▶ [WHAT TO DO]: Copy all lines of the listing that include the string "picture".

BEGIN MATERIAL SUPPLIED

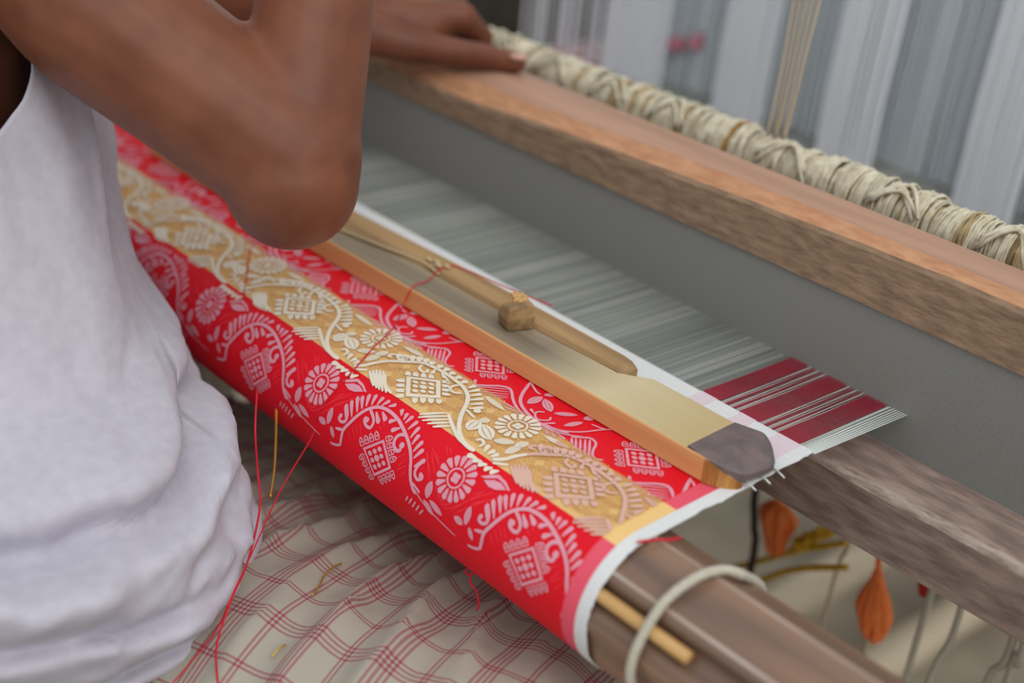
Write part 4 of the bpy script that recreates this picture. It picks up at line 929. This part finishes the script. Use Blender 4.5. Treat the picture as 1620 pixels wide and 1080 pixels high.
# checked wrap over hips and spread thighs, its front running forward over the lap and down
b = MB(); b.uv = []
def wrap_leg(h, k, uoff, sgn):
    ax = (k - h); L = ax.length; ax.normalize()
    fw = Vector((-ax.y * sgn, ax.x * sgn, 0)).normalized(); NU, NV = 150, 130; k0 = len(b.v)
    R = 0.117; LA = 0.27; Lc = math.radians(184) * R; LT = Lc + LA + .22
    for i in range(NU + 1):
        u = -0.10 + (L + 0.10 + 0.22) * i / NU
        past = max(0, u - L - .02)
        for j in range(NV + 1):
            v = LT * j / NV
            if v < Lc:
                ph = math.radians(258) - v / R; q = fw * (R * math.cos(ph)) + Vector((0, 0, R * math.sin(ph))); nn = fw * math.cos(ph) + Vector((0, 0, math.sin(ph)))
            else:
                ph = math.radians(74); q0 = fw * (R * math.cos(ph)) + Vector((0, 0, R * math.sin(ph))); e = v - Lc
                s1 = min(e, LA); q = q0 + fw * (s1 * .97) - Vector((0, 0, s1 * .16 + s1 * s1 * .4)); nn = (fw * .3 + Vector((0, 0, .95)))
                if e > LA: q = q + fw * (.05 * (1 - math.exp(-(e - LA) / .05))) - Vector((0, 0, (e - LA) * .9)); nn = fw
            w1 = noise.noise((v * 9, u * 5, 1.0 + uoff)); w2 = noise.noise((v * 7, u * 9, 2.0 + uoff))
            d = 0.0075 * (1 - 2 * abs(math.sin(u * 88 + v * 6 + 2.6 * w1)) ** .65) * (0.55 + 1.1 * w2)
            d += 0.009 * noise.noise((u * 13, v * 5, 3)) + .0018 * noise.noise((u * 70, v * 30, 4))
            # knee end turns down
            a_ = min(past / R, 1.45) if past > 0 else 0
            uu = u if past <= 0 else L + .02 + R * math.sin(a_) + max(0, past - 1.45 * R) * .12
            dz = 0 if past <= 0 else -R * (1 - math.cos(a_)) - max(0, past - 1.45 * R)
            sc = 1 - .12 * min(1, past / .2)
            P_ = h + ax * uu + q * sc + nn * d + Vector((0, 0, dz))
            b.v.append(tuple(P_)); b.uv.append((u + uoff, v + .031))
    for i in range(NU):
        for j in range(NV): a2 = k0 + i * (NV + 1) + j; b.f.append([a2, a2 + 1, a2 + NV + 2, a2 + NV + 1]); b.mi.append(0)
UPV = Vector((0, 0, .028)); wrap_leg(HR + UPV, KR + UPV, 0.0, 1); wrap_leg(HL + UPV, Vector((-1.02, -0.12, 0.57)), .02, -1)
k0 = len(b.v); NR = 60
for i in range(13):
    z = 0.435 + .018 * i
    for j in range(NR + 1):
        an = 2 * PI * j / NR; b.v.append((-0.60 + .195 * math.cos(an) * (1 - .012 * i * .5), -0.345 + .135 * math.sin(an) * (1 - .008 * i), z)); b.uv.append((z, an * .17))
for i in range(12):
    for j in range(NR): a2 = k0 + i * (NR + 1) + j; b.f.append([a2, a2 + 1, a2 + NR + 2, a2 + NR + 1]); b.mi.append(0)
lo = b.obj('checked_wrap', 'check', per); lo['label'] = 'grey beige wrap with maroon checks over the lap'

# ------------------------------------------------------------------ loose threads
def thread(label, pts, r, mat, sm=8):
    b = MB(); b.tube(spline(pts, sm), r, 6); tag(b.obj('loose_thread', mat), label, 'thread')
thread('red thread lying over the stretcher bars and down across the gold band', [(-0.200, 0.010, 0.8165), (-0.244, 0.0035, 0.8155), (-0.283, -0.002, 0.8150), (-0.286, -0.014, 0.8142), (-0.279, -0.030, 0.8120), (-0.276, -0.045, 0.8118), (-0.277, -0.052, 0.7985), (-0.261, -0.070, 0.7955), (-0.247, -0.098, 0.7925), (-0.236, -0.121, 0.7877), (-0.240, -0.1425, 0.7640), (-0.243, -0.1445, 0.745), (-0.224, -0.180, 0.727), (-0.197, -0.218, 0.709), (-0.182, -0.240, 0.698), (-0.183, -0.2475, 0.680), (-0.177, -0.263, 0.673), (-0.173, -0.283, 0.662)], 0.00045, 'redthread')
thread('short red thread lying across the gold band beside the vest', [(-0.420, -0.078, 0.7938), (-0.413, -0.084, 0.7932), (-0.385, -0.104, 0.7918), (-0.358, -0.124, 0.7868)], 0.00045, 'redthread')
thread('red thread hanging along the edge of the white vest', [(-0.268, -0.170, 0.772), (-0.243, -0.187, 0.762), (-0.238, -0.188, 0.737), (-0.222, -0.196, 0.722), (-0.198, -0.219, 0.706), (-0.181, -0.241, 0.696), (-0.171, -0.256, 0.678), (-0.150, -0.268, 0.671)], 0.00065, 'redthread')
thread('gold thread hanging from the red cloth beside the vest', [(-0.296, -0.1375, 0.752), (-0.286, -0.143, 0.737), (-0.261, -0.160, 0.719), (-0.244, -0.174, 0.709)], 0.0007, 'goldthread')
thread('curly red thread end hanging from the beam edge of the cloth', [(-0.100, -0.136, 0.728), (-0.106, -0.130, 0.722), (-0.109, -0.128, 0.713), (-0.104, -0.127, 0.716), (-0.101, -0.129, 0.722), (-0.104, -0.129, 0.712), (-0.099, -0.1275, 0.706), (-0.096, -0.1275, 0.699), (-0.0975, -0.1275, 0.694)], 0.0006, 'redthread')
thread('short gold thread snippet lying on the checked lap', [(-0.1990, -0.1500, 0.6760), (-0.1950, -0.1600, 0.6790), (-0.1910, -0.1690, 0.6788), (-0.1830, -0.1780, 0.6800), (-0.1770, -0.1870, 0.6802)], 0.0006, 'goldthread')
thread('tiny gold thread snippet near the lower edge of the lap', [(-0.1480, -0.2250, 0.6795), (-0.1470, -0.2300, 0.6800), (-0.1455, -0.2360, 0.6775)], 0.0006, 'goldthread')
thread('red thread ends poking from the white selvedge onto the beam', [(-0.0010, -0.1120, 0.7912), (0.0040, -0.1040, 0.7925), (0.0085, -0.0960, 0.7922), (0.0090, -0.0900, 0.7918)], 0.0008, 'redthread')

END MATERIAL SUPPLIED
BEGIN MATERIAL SUPPLIED

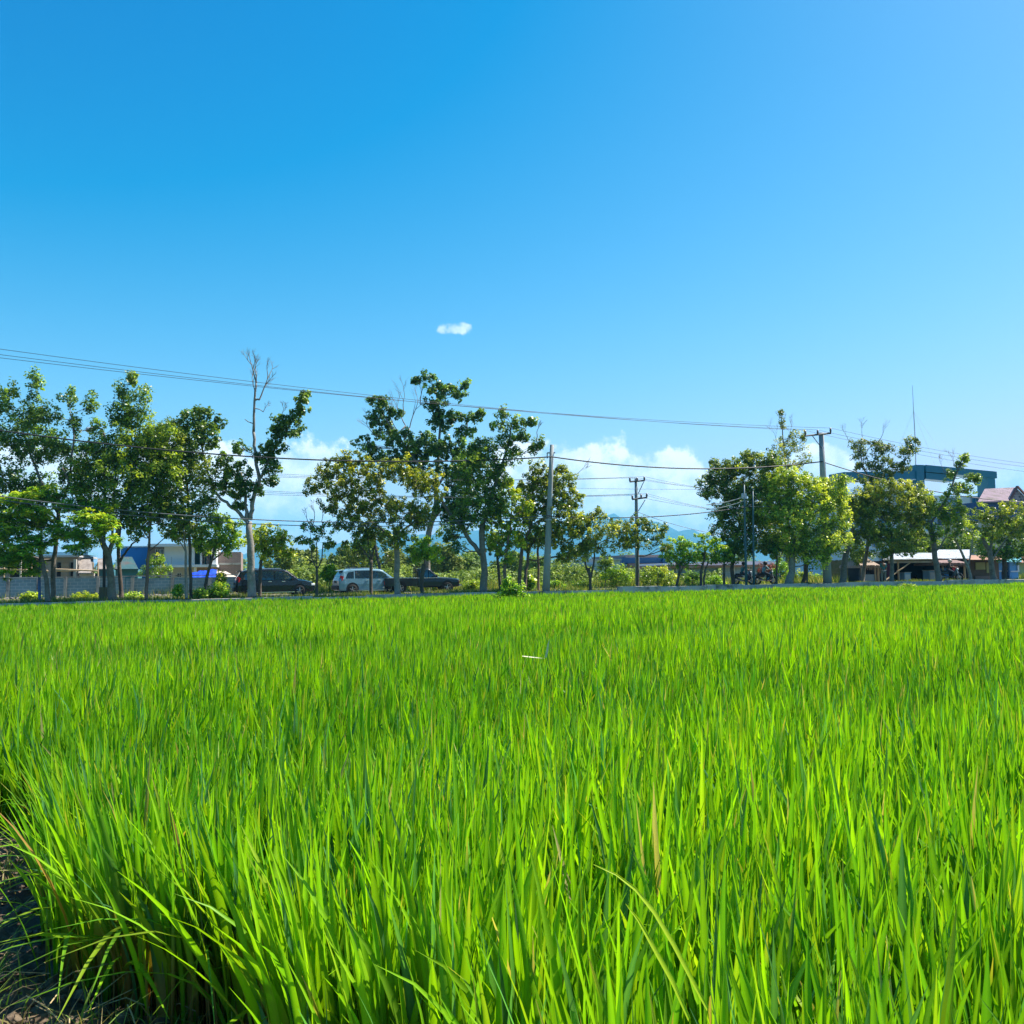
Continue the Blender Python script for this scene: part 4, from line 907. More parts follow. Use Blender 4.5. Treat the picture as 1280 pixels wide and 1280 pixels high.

END MATERIAL SUPPLIED

▶ [WORKED ANSWER]:
Write part 4 of the bpy script that recreates this picture. It picks up at line 929. This part finishes the script. Use Blender 4.5. Treat the picture as 1620 pixels wide and 1080 pixels high.
Continue the Blender Python script for this scene: part 4, from line 907. More parts follow. Use Blender 4.5. Treat the picture as 1280 pixels wide and 1280 pixels high.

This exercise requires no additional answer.